Everyone has taken a risk in there life and if they say they haven’t they are lying. Whether it is something small or drastic everyone has taken a risk. In my lifetime I have taken many risks, most of them where simple. Actually I can’t really remember any crazy life or death risks I have taken. I always think before I put myself in a bad situation. If it is too crazy I simply will not do it. There is a difference between risking something and stupidity. Risking your life is always stupid.
In my lifetime I would say most mf my risks have been taken in sports. When I am wrestling and I am losing I take a risk. Lets say I am losing the match by three points. My opponent and me are on our feet and there is less then thirty seconds left. My only option to win is to hit a big move. By big move I mean a throw of some sort.
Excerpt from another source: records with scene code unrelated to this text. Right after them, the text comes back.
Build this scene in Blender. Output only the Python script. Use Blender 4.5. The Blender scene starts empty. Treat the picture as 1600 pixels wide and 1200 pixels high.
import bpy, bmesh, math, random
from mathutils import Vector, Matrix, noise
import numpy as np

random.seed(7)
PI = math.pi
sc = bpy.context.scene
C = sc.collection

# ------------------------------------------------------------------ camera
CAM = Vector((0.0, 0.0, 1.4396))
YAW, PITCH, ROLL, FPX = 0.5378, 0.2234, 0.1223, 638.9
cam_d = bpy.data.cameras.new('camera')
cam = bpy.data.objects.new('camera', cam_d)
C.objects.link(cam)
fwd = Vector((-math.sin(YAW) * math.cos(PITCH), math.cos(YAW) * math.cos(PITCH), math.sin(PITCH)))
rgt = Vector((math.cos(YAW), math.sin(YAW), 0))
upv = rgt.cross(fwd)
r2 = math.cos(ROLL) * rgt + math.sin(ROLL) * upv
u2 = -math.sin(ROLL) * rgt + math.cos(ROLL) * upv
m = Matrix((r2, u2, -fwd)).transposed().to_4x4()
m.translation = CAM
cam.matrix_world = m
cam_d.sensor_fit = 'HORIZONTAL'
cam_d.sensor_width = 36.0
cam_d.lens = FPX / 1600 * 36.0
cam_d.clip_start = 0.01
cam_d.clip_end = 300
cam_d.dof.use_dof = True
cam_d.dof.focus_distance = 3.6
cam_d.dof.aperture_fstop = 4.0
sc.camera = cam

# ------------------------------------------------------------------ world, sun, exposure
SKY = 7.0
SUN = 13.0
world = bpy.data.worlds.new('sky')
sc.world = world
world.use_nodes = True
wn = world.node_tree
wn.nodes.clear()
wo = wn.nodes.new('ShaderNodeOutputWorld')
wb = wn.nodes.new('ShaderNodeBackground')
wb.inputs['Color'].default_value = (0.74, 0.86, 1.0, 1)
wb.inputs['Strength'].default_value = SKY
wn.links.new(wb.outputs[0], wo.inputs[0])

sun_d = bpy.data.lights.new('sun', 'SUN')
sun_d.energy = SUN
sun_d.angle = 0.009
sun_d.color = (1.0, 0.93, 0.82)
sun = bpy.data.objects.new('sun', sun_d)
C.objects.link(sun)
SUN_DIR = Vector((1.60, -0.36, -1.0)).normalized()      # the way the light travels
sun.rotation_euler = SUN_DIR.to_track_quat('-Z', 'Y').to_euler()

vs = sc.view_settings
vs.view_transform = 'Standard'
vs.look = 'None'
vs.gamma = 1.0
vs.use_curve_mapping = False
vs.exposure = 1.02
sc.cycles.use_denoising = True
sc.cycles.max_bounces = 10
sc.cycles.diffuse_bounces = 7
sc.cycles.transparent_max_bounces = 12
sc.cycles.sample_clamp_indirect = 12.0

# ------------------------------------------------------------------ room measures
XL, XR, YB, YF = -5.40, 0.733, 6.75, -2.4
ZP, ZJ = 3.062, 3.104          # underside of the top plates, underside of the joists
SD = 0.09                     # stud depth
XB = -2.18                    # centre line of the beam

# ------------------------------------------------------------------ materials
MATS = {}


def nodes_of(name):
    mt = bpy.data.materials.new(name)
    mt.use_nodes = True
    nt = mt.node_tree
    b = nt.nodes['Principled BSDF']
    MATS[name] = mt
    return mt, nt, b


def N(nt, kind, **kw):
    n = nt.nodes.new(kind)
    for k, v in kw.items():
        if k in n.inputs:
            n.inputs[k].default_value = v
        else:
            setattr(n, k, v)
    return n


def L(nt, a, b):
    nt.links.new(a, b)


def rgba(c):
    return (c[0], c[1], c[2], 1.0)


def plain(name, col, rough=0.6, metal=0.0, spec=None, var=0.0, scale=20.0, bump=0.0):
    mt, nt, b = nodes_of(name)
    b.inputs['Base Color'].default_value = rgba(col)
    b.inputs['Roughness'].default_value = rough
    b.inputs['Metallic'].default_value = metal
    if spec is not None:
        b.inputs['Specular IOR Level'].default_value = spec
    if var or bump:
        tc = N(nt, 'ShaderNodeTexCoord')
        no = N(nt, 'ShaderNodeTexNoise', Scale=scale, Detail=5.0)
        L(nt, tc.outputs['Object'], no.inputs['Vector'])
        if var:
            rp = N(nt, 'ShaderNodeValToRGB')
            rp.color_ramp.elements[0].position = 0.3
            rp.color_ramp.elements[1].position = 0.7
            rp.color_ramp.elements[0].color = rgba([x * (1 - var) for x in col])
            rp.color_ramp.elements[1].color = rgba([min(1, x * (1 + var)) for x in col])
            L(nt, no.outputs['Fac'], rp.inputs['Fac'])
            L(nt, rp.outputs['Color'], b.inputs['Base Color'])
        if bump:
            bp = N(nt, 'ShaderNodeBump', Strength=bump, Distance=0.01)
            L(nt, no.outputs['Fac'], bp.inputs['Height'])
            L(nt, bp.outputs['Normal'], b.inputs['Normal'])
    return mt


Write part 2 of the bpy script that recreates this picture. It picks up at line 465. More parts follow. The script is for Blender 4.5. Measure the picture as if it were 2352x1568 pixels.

I need to get two points for a takedown and back points. At this point I usually try a move called a headlock or a lateral drop. They are both risky and do not always work. Sometimes I try them and they work and I jump up in joy and amazement that I won but other times I fail and there is not really to much of a lose because I was losing the match already. At this point there was no real fault to my risk. It was more of a last resort situation.
Socially I take risks all the time. I am a very friendly person and am open to making new friends. The problem with this is I do not know the type of people I am making friends with. They could be the complete opposite of me and we could not get along. They may even think I am weird. I am not afraid of this because I always just act like myself. Someone should accept me for who I am and not some fake person. When I meet knew people I do not see it as intimidating I just act myself and take the risk of them judging me poorly. Along with social I have taken many personal risks like honesty. Not so much honest but I think lying is more of a risky situation. When I was younger I used to lie all the time. I took the risk of staying out of trouble or getting caught lying and getting into even more trouble. I usually ended up getting caught and into more trouble. Now I do not lie as much to my parents. Only little white lies that come out when I get scared to tell the truth.
I also take academic risks. Sometime I go all out for a project in hope that I get a good grade. I may go all out and spend hours on the decorations and such but in reality I did all the actual work wrong so I get a C for a grade. All that hard work for a C makes me angry. Other times I do not try at all and get an A. this makes no sense to me. Despite a few bad results I usually end up getting good grades when I take a risk on my grades. I could say things work out for the best.